Pode-se então dizer que no mundo europeu não há pobreza? Não, há pobreza, e mais pobre ainda porque não pode ser objecto de bem à sua medida. Não se podem criar estruturas para lhes fazer bem sem a autorização e beneplácito do Estado, que tantas vezes complica a vida dos pobres que, de si mesma, é e tem de ser simples. Tenho bem presente a resposta de Pai Américo àqueles que nesse tempo, inversamente aos de hoje, diziam «não está nada certo o aparato das casas da nossa aldeia: Nem nós as temos tão lindas!», a quem respondia: «se fossemos a retirar o lixo para o lixo, seria uma simples transferência. Se do lixo para o luxo, seria miséria doirada».

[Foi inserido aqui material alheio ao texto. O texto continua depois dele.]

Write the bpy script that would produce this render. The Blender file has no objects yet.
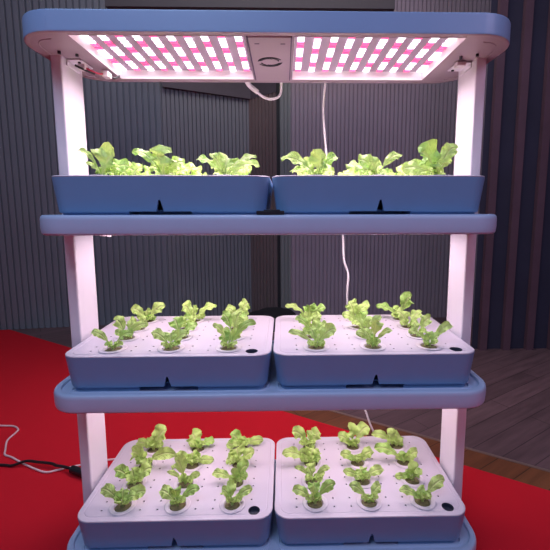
import bpy, bmesh, math, random
from mathutils import Vector, Matrix
random.seed(7)
PI = math.pi
scene = bpy.context.scene
COL = scene.collection

# ------------------------------------------------------------------ camera
F_PX = 391.73
YAW, PITCH, ROLL = -0.0214, 0.125, -0.0017
cam_data = bpy.data.cameras.new('camera')
cam = bpy.data.objects.new('camera', cam_data)
COL.objects.link(cam)
cam_data.sensor_width = 36.0
cam_data.sensor_fit = 'HORIZONTAL'
cam_data.lens = F_PX / 550.0 * 36.0
cam_data.shift_x = -17.2355 / 550.0
cam_data.shift_y = -15.8064 / 550.0
cam_data.clip_start = 0.01
CAM = Vector((0.0274, -0.8133, 0.9))
cam.matrix_world = Matrix.Translation(CAM) @ Matrix.Rotation(YAW, 4, 'Z') @ Matrix.Rotation(PI/2 - PITCH, 4, 'X') @ Matrix.Rotation(ROLL, 4, 'Z')
scene.camera = cam

# ------------------------------------------------------------------ world + big lights
world = bpy.data.worlds.new('world')
scene.world = world
world.use_nodes = True
bg = world.node_tree.nodes['Background']
bg.inputs[0].default_value = (0.42, 0.48, 0.76, 1)
bg.inputs[1].default_value = 0.125
wnt = world.node_tree
wtc = wnt.nodes.new('ShaderNodeTexCoord'); wsp = wnt.nodes.new('ShaderNodeSeparateXYZ')
wnt.links.new(wtc.outputs['Generated'], wsp.inputs[0])
wrp = wnt.nodes.new('ShaderNodeValToRGB')
wrp.color_ramp.elements[0].position = 0.0; wrp.color_ramp.elements[0].color = (0.50, 0.34, 0.62, 1)
wrp.color_ramp.elements[1].position = 0.55; wrp.color_ramp.elements[1].color = (0.40, 0.50, 0.80, 1)
wnt.links.new(wsp.outputs[2], wrp.inputs[0]); wnt.links.new(wrp.outputs[0], bg.inputs[0])

def area(name, loc, target, size, power, color):
    l = bpy.data.lights.new(name, 'AREA')
    l.shape = 'RECTANGLE'; l.size, l.size_y = size
    l.energy = power; l.color = color
    o = bpy.data.objects.new(name, l)
    COL.objects.link(o)
    o.location = loc
    d = Vector(target) - Vector(loc)
    o.rotation_euler = d.to_track_quat('-Z', 'Y').to_euler()
    return o
area('hall_light_violet', (1.8, -1.6, 2.4), (0.1, 0.1, 0.9), (1.0, 1.0), 13, (0.85, 0.66, 1.0))
# the hall's own lights: cool spots at the viewer's left, warmer ceiling lamps overhead
area('hall_light_cool', (-0.5, -1.05, 2.4), (0, 0.0, 1.1), (1.0, 1.0), 20, (0.52, 0.70, 1.0))
area('hall_light_ceiling', (-0.05, 1.0, 3.3), (-0.05, 1.0, 0), (1.4, 1.4), 30, (1.0, 0.88, 0.86))

vs = scene.view_settings
scene.display_settings.display_device = 'sRGB'
vs.view_transform = 'Standard'
vs.look = 'None'
vs.exposure = 0.0
vs.gamma = 1.0
vs.use_curve_mapping = False

# ------------------------------------------------------------------ materials
def mat(name, color, rough=0.5, metal=0.0, spec=0.5, emit=None, strength=0.0, noise=0.0, nscale=20.0, bump=0.0, bscale=200.0, trans=0.0):
    m = bpy.data.materials.new(name)
    m.use_nodes = True
    nt = m.node_tree
    b = nt.nodes['Principled BSDF']
    b.inputs['Base Color'].default_value = (*color, 1)
    b.inputs['Roughness'].default_value = rough
    b.inputs['Metallic'].default_value = metal
    b.inputs['Specular IOR Level'].default_value = spec
    if emit:
        b.inputs['Emission Color'].default_value = (*emit, 1)
        b.inputs['Emission Strength'].default_value = strength
    if noise or bump:
        tc = nt.nodes.new('ShaderNodeTexCoord')
    if noise:
        n = nt.nodes.new('ShaderNodeTexNoise'); n.inputs['Scale'].default_value = nscale; n.inputs['Detail'].default_value = 5
        nt.links.new(tc.outputs['Object'], n.inputs['Vector'])
        r = nt.nodes.new('ShaderNodeMix'); r.data_type = 'RGBA'
        r.inputs[6].default_value = (*[c*(1-noise) for c in color], 1)
        r.inputs[7].default_value = (*[min(1, c*(1+noise)) for c in color], 1)
        nt.links.new(n.outputs['Fac'], r.inputs[0])
        nt.links.new(r.outputs[2], b.inputs['Base Color'])
    if bump:
        n2 = nt.nodes.new('ShaderNodeTexNoise'); n2.inputs['Scale'].default_value = bscale; n2.inputs['Detail'].default_value = 3
        nt.links.new(tc.outputs['Object'], n2.inputs['Vector'])
        bp = nt.nodes.new('ShaderNodeBump'); bp.inputs['Strength'].default_value = bump; bp.inputs['Distance'].default_value = 0.002
        nt.links.new(n2.outputs['Fac'], bp.inputs['Height'])
        nt.links.new(bp.outputs['Normal'], b.inputs['Normal'])
    return m

M = {}
M['shelf'] = mat('shelf_plastic', (0.47, 0.56, 0.76), 0.38, bump=0.04, noise=0.03)
M['hood'] = mat('hood_plastic', (0.25, 0.37, 0.59), 0.35, bump=0.04, noise=0.03)
M['hood_under'] = mat('hood_underside_plastic', (0.40, 0.31, 0.36), 0.4, noise=0.03)
M['tray'] = mat('tray_plastic', (0.175, 0.32, 0.54), 0.34, bump=0.04, noise=0.04)
M['lid'] = mat('lid_plastic', (0.62, 0.56, 0.63), 0.34, noise=0.02)
M['post'] = mat('post_plastic', (0.80, 0.74, 0.80), 0.38, noise=0.02)
M['cup'] = mat('cup_plastic', (0.66, 0.60, 0.66), 0.45, noise=0.02)
M['sponge'] = mat('growing_sponge', (0.15, 0.135, 0.06), 0.95, noise=0.7, nscale=140, bump=0.8, bscale=300)
M['dark'] = mat('dark_plastic', (0.012, 0.013, 0.02), 0.5)
M['well'] = mat('well_dark', (0.03, 0.035, 0.06), 0.4)
M['seam'] = mat('seam_dark', (0.10, 0.07, 0.13), 0.6)
M['black_rubber'] = mat('black_rubber', (0.01, 0.01, 0.013), 0.45)
M['white_cable'] = mat('white_cable', (0.78, 0.74, 0.76), 0.45)
M['bounce_cable'] = mat('white_cable_carpet_bounce', (0.78, 0.56, 0.60), 0.45)  # white cable with the carpet's red bounce put into its colour
M['connector'] = mat('connector_nylon', (0.75, 0.66, 0.68), 0.4)
M['red_wire'] = mat('red_wire', (0.45, 0.02, 0.06), 0.4)
M['chip_white'] = mat('led_white', (0.9, 0.9, 0.95), 0.4, emit=(1.0, 0.88, 0.96), strength=2.5)
M['chip_pink'] = mat('led_pink', (0.9, 0.2, 0.4), 0.4, emit=(1.0, 0.10, 0.34), strength=0.88)
M['board'] = mat('led_board', (0.42, 0.33, 0.43), 0.5)
M['reflector'] = mat('led_reflector', (0.9, 0.88, 0.9), 0.5)
M['panel_glow'] = mat('under_shelf_led', (0.9, 0.9, 0.9), 0.5, emit=(1.0, 0.80, 0.91), strength=7.0)
M['panel_glow_low'] = mat('under_shelf_led_low', (0.9, 0.9, 0.9), 0.5, emit=(1.0, 0.80, 0.92), strength=5.2)
M['screw'] = mat('screw_black', (0.02, 0.02, 0.025), 0.35, metal=0.6)
M['cloth'] = mat('black_cloth', (0.012, 0.012, 0.016), 0.9, noise=0.5, nscale=12)

def wall_mat(name, base, stripe=None):
    m = mat(name, base, 0.55, noise=0.16, nscale=3.0)
    return m
M['wall_slate'] = wall_mat('slat_wall_slate', (0.185, 0.21, 0.25))
M['wall_slate_far'] = wall_mat('slat_wall_slate_far', (0.20, 0.215, 0.245))
M['wall_brown'] = wall_mat('slat_wall_brown', (0.20, 0.155, 0.155))
M['wall_green'] = wall_mat('slat_wall_greenish', (0.20, 0.22, 0.22))
M['wall_mauve'] = wall_mat('slat_wall_mauve', (0.33, 0.275, 0.335))
M['gap'] = mat('wall_gap_dark', (0.012, 0.013, 0.018), 0.7)
M['soffit'] = mat('soffit_dark', (0.10, 0.09, 0.115), 0.6, noise=0.1)
M['beam'] = mat('beam_dark', (0.085, 0.075, 0.08), 0.6, noise=0.1)
M['curtain'] = mat('panel_navy', (0.032, 0.033, 0.062), 0.7, noise=0.3, nscale=4)
M['batten'] = mat('batten_brown', (0.115, 0.062, 0.085), 0.6, noise=0.3, nscale=6)
M['strip'] = mat('metal_strip', (0.35, 0.25, 0.22), 0.35, metal=0.6)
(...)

Então, onde está a causa da bênção para a Obra em África? Lá, a Obra é querida e amada, pelo Povo e por quem a Governa. De lá saímos num tempo de profunda crise, dispensados. Para lá voltamos, chamados, porque desejados.

Por cá, não nos sentimos amados (a não ser por boa parte do Povo que nos conhece) nem desejados. Os pobres, muitos a tempo inteiro, outros em semi-pobreza temporária, vão sobrevivendo como podem. E nós, querendo servir e amar sem espartilhos mas dentro do bem que por si só é legalidade, «ama e faz o que quiseres», como dizia no último O GAIATO, vamos procurando descortinar o que esta realidade nos mostra pelos sem voz.

Quem sabe se a bênção do Pobre será tudo?!